===== EXERCISE INPUT
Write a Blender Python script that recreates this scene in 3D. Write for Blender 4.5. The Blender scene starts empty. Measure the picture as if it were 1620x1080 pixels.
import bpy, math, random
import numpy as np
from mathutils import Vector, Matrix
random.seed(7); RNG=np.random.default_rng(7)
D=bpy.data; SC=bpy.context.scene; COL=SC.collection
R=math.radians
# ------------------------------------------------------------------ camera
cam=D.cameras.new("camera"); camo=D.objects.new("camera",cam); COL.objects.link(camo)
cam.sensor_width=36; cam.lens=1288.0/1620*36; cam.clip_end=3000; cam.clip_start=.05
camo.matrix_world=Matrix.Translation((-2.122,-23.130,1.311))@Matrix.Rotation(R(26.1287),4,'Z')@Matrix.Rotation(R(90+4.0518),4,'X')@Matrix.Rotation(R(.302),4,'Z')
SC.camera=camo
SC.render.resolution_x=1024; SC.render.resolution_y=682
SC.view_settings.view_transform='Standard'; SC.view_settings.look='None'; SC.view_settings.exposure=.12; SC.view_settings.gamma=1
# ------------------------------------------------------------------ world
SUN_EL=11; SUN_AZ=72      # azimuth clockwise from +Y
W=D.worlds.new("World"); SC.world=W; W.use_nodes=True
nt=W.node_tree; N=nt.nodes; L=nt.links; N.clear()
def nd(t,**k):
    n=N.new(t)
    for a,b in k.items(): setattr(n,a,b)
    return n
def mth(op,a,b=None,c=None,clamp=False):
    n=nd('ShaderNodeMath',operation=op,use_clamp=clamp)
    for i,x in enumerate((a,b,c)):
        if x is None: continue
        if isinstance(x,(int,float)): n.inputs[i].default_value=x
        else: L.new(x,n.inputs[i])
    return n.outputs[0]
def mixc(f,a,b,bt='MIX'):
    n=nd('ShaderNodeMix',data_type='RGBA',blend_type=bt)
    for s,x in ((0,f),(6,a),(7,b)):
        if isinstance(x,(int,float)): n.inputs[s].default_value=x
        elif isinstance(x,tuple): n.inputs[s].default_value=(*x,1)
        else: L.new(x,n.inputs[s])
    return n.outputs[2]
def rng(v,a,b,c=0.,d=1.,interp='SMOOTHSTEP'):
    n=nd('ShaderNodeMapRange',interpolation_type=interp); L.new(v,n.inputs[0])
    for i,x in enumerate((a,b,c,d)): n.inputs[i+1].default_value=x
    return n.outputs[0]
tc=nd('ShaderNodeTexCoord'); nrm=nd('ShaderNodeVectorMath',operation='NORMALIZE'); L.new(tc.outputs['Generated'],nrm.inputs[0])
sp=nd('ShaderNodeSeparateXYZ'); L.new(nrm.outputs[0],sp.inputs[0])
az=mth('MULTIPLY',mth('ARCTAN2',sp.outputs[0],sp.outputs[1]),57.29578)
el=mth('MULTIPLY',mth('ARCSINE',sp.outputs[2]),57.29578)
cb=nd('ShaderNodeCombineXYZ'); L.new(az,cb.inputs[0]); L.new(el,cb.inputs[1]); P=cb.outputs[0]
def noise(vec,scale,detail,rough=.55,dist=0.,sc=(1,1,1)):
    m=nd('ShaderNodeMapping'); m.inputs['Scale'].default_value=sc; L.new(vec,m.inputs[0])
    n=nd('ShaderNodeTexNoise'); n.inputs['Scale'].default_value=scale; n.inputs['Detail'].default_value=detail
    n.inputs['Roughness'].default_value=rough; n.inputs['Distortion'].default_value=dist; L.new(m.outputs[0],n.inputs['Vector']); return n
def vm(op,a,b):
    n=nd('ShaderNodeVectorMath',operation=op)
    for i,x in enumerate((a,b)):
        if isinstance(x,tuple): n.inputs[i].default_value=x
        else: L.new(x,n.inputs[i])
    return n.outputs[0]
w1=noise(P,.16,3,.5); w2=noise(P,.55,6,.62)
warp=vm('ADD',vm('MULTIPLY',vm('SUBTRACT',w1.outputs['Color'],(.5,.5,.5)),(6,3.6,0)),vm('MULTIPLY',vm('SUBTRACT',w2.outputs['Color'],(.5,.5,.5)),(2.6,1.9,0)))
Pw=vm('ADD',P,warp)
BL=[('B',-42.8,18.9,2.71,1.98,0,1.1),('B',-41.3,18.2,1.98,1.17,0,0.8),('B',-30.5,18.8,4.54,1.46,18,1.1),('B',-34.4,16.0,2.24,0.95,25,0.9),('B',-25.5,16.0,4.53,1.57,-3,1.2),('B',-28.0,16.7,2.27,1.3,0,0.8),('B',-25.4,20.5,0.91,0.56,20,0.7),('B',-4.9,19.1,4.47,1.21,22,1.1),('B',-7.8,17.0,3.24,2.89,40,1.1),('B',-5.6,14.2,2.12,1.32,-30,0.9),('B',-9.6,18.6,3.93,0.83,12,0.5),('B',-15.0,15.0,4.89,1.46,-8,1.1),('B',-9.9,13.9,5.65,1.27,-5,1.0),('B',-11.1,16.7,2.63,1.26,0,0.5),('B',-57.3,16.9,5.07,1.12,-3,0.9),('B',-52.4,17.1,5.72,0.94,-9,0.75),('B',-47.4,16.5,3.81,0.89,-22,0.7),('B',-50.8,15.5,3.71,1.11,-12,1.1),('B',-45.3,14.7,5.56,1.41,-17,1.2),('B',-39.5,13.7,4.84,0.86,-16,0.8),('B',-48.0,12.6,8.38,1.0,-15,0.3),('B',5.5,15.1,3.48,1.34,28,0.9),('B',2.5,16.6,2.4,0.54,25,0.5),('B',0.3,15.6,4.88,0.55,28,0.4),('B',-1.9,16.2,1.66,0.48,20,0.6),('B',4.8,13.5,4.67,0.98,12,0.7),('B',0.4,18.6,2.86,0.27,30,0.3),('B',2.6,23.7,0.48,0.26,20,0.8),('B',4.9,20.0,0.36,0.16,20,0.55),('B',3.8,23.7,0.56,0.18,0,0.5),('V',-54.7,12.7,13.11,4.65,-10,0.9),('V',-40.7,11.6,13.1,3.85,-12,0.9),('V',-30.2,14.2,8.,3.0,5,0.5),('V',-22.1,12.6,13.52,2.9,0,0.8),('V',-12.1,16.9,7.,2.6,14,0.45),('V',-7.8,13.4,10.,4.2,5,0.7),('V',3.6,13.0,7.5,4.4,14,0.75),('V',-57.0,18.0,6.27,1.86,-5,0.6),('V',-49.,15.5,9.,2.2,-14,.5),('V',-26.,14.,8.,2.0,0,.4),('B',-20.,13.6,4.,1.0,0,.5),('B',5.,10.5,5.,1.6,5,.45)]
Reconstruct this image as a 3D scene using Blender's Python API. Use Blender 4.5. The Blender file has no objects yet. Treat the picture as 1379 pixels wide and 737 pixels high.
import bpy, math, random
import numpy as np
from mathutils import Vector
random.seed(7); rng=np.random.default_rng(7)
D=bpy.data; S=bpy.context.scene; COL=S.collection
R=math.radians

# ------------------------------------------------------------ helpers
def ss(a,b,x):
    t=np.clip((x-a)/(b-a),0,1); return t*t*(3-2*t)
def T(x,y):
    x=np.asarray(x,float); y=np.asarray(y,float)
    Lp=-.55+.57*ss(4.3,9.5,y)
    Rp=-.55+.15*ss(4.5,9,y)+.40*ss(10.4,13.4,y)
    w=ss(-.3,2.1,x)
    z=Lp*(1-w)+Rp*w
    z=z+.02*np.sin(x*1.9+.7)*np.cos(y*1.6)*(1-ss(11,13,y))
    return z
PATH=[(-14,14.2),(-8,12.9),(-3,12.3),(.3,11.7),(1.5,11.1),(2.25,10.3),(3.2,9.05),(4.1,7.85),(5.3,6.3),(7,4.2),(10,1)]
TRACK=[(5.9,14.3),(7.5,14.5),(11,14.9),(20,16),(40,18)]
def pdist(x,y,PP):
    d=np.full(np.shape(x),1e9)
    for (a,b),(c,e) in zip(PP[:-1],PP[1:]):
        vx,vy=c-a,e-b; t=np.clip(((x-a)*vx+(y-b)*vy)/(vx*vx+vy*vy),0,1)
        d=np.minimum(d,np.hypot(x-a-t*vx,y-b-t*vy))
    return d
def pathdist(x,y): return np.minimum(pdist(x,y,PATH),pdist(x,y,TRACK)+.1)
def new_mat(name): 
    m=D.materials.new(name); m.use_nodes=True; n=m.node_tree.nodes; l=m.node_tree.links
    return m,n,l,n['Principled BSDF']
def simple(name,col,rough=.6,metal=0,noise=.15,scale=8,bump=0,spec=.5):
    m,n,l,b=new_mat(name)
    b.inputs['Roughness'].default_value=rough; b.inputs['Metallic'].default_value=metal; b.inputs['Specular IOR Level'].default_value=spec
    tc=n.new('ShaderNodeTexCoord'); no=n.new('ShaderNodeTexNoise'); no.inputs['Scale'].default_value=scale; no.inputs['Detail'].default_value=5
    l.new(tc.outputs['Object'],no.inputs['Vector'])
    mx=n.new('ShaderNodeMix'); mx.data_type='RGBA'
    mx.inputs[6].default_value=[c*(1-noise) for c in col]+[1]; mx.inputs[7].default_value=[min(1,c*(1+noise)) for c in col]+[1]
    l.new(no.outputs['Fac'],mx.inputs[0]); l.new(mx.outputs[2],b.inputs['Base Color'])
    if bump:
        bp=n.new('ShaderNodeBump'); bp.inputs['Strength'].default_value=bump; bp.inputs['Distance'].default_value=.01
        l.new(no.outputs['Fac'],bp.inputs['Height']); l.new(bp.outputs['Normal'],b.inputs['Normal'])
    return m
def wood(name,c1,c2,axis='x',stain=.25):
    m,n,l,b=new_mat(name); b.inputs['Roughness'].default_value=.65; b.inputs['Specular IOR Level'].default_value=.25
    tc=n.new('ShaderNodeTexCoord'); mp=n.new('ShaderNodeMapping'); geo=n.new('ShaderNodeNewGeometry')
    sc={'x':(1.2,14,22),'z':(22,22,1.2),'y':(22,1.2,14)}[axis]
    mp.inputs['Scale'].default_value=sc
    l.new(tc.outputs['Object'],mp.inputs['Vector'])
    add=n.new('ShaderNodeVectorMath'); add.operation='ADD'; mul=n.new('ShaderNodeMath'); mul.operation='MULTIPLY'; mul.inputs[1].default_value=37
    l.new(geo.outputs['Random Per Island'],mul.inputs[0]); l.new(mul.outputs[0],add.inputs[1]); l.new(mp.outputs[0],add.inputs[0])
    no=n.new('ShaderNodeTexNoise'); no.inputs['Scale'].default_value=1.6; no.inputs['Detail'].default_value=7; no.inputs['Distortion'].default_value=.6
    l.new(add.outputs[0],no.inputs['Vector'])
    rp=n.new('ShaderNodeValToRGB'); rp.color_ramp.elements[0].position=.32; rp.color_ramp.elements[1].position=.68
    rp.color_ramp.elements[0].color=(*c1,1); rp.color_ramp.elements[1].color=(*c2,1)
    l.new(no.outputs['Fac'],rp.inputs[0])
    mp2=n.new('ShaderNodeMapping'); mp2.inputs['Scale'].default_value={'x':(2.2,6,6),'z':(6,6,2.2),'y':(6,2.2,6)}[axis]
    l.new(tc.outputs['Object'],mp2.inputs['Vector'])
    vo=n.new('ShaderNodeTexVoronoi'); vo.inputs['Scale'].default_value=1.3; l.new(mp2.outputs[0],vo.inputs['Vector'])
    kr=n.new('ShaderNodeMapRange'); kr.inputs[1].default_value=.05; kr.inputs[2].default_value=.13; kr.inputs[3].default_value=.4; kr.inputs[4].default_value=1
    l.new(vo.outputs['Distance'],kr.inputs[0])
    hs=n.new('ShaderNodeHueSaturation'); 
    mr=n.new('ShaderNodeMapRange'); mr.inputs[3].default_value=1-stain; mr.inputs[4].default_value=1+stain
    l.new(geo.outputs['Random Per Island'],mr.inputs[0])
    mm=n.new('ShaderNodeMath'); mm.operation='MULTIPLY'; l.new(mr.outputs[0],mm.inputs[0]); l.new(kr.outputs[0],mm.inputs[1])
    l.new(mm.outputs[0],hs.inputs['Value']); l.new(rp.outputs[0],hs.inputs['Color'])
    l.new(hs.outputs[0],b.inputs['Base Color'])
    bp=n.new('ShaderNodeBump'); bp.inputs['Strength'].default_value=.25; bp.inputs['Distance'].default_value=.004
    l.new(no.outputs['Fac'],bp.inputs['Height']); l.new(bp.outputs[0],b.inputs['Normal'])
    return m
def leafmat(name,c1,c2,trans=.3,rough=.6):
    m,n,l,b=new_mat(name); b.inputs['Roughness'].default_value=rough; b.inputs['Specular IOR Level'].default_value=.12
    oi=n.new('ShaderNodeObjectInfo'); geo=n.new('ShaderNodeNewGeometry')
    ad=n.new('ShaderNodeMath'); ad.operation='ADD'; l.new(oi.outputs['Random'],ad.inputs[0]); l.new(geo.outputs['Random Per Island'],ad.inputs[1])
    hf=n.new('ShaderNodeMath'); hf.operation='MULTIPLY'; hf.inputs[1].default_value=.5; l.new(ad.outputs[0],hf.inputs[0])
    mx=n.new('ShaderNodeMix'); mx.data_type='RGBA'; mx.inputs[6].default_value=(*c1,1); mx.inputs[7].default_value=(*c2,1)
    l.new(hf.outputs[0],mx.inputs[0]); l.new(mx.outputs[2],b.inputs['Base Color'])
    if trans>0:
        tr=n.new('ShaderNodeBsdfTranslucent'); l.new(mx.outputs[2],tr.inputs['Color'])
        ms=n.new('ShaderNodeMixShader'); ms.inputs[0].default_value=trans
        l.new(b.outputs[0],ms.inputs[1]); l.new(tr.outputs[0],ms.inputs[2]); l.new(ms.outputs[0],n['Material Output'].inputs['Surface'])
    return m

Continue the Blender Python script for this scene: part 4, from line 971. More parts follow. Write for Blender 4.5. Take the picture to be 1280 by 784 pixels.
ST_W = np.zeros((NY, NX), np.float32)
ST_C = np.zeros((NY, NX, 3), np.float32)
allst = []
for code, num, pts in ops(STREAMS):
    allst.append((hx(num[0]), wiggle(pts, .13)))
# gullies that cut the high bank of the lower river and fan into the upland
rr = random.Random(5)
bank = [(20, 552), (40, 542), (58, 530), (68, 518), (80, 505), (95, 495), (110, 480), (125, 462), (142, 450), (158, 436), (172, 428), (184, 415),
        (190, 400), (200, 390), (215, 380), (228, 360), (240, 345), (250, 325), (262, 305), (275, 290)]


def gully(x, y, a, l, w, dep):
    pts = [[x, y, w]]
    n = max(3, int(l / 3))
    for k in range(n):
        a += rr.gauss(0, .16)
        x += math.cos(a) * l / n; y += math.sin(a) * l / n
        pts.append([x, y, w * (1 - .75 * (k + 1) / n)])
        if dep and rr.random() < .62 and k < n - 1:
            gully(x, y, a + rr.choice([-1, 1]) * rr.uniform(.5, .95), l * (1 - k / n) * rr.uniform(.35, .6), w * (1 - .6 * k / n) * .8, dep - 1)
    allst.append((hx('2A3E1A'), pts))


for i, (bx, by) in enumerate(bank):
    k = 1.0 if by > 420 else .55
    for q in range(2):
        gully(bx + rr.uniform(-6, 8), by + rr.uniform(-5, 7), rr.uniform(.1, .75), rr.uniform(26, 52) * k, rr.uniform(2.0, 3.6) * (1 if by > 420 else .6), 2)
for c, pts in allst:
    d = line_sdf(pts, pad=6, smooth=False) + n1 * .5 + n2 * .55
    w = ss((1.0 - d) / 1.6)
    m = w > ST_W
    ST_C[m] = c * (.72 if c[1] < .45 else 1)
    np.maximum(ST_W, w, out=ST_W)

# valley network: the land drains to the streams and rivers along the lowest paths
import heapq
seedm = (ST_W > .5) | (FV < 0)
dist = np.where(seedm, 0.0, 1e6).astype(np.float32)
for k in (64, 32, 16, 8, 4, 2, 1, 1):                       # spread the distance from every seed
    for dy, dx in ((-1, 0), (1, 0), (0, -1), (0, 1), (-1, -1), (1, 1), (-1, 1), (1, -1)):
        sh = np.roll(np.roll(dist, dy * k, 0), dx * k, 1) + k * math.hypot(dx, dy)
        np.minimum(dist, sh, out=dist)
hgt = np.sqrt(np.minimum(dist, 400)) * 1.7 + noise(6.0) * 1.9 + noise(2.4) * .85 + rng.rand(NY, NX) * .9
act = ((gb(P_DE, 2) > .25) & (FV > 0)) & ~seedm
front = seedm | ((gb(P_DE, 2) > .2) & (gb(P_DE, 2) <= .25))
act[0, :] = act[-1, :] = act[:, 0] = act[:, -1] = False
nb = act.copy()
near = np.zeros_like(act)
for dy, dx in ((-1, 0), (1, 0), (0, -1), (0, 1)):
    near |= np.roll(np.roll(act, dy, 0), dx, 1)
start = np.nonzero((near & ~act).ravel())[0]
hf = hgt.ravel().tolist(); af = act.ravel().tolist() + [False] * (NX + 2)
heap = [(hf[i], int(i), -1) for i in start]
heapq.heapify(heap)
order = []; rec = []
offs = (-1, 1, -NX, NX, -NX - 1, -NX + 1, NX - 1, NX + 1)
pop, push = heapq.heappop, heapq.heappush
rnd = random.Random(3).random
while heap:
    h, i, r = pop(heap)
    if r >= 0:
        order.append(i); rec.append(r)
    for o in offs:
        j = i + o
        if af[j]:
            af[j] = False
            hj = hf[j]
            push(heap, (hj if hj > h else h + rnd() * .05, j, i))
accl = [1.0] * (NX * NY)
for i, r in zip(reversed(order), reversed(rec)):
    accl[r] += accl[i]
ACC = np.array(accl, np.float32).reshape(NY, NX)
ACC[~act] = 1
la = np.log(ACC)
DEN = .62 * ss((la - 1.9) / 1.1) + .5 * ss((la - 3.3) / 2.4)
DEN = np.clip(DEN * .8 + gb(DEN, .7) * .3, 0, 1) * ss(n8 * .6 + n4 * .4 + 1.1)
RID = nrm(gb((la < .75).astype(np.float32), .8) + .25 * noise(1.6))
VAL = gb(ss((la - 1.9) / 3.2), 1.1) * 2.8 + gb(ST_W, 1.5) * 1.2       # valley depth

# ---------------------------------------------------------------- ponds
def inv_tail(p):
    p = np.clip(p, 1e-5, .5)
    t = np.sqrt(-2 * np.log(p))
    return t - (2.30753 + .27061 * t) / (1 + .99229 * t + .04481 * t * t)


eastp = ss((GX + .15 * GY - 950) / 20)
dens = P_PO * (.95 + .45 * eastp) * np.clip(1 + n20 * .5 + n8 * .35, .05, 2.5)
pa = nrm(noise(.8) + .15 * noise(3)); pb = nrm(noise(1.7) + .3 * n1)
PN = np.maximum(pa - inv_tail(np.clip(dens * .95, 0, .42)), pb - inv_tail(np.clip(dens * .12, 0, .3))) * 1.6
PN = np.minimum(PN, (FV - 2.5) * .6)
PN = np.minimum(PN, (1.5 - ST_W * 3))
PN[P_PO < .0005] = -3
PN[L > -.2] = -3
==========
■ WHAT YOU SHOULD DO
Your task is to quote exactly the lines beginning with the one that contains "Continue the Blender" and ending with the one that contains "np.maximum(ST_W, w, out=ST_W)", with nothing left out or added.

■ RIGHT ANSWER
Continue the Blender Python script for this scene: part 4, from line 971. More parts follow. Write for Blender 4.5. Take the picture to be 1280 by 784 pixels.
ST_W = np.zeros((NY, NX), np.float32)
ST_C = np.zeros((NY, NX, 3), np.float32)
allst = []
for code, num, pts in ops(STREAMS):
    allst.append((hx(num[0]), wiggle(pts, .13)))
# gullies that cut the high bank of the lower river and fan into the upland
rr = random.Random(5)
bank = [(20, 552), (40, 542), (58, 530), (68, 518), (80, 505), (95, 495), (110, 480), (125, 462), (142, 450), (158, 436), (172, 428), (184, 415),
        (190, 400), (200, 390), (215, 380), (228, 360), (240, 345), (250, 325), (262, 305), (275, 290)]


def gully(x, y, a, l, w, dep):
    pts = [[x, y, w]]
    n = max(3, int(l / 3))
    for k in range(n):
        a += rr.gauss(0, .16)
        x += math.cos(a) * l / n; y += math.sin(a) * l / n
        pts.append([x, y, w * (1 - .75 * (k + 1) / n)])
        if dep and rr.random() < .62 and k < n - 1:
            gully(x, y, a + rr.choice([-1, 1]) * rr.uniform(.5, .95), l * (1 - k / n) * rr.uniform(.35, .6), w * (1 - .6 * k / n) * .8, dep - 1)
    allst.append((hx('2A3E1A'), pts))


for i, (bx, by) in enumerate(bank):
    k = 1.0 if by > 420 else .55
    for q in range(2):
        gully(bx + rr.uniform(-6, 8), by + rr.uniform(-5, 7), rr.uniform(.1, .75), rr.uniform(26, 52) * k, rr.uniform(2.0, 3.6) * (1 if by > 420 else .6), 2)
for c, pts in allst:
    d = line_sdf(pts, pad=6, smooth=False) + n1 * .5 + n2 * .55
    w = ss((1.0 - d) / 1.6)
    m = w > ST_W
    ST_C[m] = c * (.72 if c[1] < .45 else 1)
    np.maximum(ST_W, w, out=ST_W)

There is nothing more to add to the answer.